-- begin Supplied data --

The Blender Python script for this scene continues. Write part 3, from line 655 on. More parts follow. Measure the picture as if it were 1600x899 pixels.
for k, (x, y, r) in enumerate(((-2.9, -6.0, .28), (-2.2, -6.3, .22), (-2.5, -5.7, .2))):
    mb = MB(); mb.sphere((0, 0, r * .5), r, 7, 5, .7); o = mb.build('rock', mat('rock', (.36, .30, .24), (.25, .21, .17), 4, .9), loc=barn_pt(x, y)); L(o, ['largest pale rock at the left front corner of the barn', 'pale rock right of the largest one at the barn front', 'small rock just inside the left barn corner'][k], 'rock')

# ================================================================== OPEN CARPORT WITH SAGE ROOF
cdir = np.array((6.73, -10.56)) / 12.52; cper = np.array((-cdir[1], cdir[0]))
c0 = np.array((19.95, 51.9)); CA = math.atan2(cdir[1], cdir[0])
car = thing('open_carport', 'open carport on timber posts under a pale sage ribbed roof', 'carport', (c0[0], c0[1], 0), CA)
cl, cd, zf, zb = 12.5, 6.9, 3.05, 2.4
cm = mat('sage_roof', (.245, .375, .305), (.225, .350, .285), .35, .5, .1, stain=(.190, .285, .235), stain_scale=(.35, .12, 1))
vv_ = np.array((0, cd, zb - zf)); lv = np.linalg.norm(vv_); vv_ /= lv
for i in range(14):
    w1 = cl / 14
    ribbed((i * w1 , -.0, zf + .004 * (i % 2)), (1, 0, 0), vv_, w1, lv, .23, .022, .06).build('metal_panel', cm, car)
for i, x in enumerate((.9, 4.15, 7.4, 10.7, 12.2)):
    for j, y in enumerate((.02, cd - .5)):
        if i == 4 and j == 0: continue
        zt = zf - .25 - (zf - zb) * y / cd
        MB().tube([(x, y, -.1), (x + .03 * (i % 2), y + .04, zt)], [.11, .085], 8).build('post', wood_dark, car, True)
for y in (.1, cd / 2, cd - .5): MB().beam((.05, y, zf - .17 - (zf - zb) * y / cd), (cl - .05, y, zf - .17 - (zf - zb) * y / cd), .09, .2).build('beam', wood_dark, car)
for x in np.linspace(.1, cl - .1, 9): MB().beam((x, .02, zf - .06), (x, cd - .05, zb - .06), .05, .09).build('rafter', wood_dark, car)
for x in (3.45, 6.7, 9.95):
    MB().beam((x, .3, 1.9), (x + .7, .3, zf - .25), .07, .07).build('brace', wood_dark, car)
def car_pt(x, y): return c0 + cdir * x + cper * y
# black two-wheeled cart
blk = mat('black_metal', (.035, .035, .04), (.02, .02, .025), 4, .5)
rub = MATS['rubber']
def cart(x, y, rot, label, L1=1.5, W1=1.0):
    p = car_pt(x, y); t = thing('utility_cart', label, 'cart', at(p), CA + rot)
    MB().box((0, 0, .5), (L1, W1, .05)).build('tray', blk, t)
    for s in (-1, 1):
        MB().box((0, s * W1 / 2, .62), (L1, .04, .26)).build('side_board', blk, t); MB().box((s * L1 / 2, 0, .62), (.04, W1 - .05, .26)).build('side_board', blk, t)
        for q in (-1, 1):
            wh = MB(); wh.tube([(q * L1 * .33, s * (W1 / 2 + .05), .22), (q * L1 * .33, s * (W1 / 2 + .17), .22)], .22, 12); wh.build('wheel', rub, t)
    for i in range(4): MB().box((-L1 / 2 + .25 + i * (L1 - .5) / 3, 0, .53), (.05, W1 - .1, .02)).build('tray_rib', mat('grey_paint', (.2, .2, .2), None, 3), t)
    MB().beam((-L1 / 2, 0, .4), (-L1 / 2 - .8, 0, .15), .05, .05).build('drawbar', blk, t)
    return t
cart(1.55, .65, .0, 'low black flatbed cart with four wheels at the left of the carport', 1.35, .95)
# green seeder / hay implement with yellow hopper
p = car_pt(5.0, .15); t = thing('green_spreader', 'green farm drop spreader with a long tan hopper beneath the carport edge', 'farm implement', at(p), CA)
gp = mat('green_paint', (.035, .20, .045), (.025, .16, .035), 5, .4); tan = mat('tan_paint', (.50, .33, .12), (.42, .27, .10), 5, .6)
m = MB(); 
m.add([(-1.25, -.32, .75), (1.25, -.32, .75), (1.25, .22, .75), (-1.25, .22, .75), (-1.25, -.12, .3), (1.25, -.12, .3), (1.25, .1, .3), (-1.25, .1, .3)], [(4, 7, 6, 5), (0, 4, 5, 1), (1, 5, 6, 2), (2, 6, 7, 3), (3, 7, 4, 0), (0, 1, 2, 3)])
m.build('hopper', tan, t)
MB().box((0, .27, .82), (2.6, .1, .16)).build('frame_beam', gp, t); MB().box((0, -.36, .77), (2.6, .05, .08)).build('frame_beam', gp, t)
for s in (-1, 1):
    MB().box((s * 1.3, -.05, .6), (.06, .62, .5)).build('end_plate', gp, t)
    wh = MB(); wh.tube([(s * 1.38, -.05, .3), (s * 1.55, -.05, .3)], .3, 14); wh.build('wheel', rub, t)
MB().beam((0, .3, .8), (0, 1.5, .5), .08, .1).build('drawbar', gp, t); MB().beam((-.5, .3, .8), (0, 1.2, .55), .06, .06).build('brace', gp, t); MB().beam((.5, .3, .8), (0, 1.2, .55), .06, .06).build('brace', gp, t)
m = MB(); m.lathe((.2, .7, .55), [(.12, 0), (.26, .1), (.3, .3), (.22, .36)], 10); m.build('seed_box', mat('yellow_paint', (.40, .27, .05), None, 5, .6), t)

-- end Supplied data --

(To be done): Return each line of the data exactly as written above.

(Task result):
The Blender Python script for this scene continues. Write part 3, from line 655 on. More parts follow. Measure the picture as if it were 1600x899 pixels.
for k, (x, y, r) in enumerate(((-2.9, -6.0, .28), (-2.2, -6.3, .22), (-2.5, -5.7, .2))):
    mb = MB(); mb.sphere((0, 0, r * .5), r, 7, 5, .7); o = mb.build('rock', mat('rock', (.36, .30, .24), (.25, .21, .17), 4, .9), loc=barn_pt(x, y)); L(o, ['largest pale rock at the left front corner of the barn', 'pale rock right of the largest one at the barn front', 'small rock just inside the left barn corner'][k], 'rock')

# ================================================================== OPEN CARPORT WITH SAGE ROOF
cdir = np.array((6.73, -10.56)) / 12.52; cper = np.array((-cdir[1], cdir[0]))
c0 = np.array((19.95, 51.9)); CA = math.atan2(cdir[1], cdir[0])
car = thing('open_carport', 'open carport on timber posts under a pale sage ribbed roof', 'carport', (c0[0], c0[1], 0), CA)
cl, cd, zf, zb = 12.5, 6.9, 3.05, 2.4
cm = mat('sage_roof', (.245, .375, .305), (.225, .350, .285), .35, .5, .1, stain=(.190, .285, .235), stain_scale=(.35, .12, 1))
vv_ = np.array((0, cd, zb - zf)); lv = np.linalg.norm(vv_); vv_ /= lv
for i in range(14):
    w1 = cl / 14
    ribbed((i * w1 , -.0, zf + .004 * (i % 2)), (1, 0, 0), vv_, w1, lv, .23, .022, .06).build('metal_panel', cm, car)
for i, x in enumerate((.9, 4.15, 7.4, 10.7, 12.2)):
    for j, y in enumerate((.02, cd - .5)):
        if i == 4 and j == 0: continue
        zt = zf - .25 - (zf - zb) * y / cd
        MB().tube([(x, y, -.1), (x + .03 * (i % 2), y + .04, zt)], [.11, .085], 8).build('post', wood_dark, car, True)
for y in (.1, cd / 2, cd - .5): MB().beam((.05, y, zf - .17 - (zf - zb) * y / cd), (cl - .05, y, zf - .17 - (zf - zb) * y / cd), .09, .2).build('beam', wood_dark, car)
for x in np.linspace(.1, cl - .1, 9): MB().beam((x, .02, zf - .06), (x, cd - .05, zb - .06), .05, .09).build('rafter', wood_dark, car)
for x in (3.45, 6.7, 9.95):
    MB().beam((x, .3, 1.9), (x + .7, .3, zf - .25), .07, .07).build('brace', wood_dark, car)
def car_pt(x, y): return c0 + cdir * x + cper * y
# black two-wheeled cart
blk = mat('black_metal', (.035, .035, .04), (.02, .02, .025), 4, .5)
rub = MATS['rubber']
def cart(x, y, rot, label, L1=1.5, W1=1.0):
    p = car_pt(x, y); t = thing('utility_cart', label, 'cart', at(p), CA + rot)
    MB().box((0, 0, .5), (L1, W1, .05)).build('tray', blk, t)
    for s in (-1, 1):
        MB().box((0, s * W1 / 2, .62), (L1, .04, .26)).build('side_board', blk, t); MB().box((s * L1 / 2, 0, .62), (.04, W1 - .05, .26)).build('side_board', blk, t)
        for q in (-1, 1):
            wh = MB(); wh.tube([(q * L1 * .33, s * (W1 / 2 + .05), .22), (q * L1 * .33, s * (W1 / 2 + .17), .22)], .22, 12); wh.build('wheel', rub, t)
    for i in range(4): MB().box((-L1 / 2 + .25 + i * (L1 - .5) / 3, 0, .53), (.05, W1 - .1, .02)).build('tray_rib', mat('grey_paint', (.2, .2, .2), None, 3), t)
    MB().beam((-L1 / 2, 0, .4), (-L1 / 2 - .8, 0, .15), .05, .05).build('drawbar', blk, t)
    return t
cart(1.55, .65, .0, 'low black flatbed cart with four wheels at the left of the carport', 1.35, .95)
# green seeder / hay implement with yellow hopper
p = car_pt(5.0, .15); t = thing('green_spreader', 'green farm drop spreader with a long tan hopper beneath the carport edge', 'farm implement', at(p), CA)
gp = mat('green_paint', (.035, .20, .045), (.025, .16, .035), 5, .4); tan = mat('tan_paint', (.50, .33, .12), (.42, .27, .10), 5, .6)
m = MB(); 
m.add([(-1.25, -.32, .75), (1.25, -.32, .75), (1.25, .22, .75), (-1.25, .22, .75), (-1.25, -.12, .3), (1.25, -.12, .3), (1.25, .1, .3), (-1.25, .1, .3)], [(4, 7, 6, 5), (0, 4, 5, 1), (1, 5, 6, 2), (2, 6, 7, 3), (3, 7, 4, 0), (0, 1, 2, 3)])
m.build('hopper', tan, t)
MB().box((0, .27, .82), (2.6, .1, .16)).build('frame_beam', gp, t); MB().box((0, -.36, .77), (2.6, .05, .08)).build('frame_beam', gp, t)
for s in (-1, 1):
    MB().box((s * 1.3, -.05, .6), (.06, .62, .5)).build('end_plate', gp, t)
    wh = MB(); wh.tube([(s * 1.38, -.05, .3), (s * 1.55, -.05, .3)], .3, 14); wh.build('wheel', rub, t)
MB().beam((0, .3, .8), (0, 1.5, .5), .08, .1).build('drawbar', gp, t); MB().beam((-.5, .3, .8), (0, 1.2, .55), .06, .06).build('brace', gp, t); MB().beam((.5, .3, .8), (0, 1.2, .55), .06, .06).build('brace', gp, t)
m = MB(); m.lathe((.2, .7, .55), [(.12, 0), (.26, .1), (.3, .3), (.22, .36)], 10); m.build('seed_box', mat('yellow_paint', (.40, .27, .05), None, 5, .6), t)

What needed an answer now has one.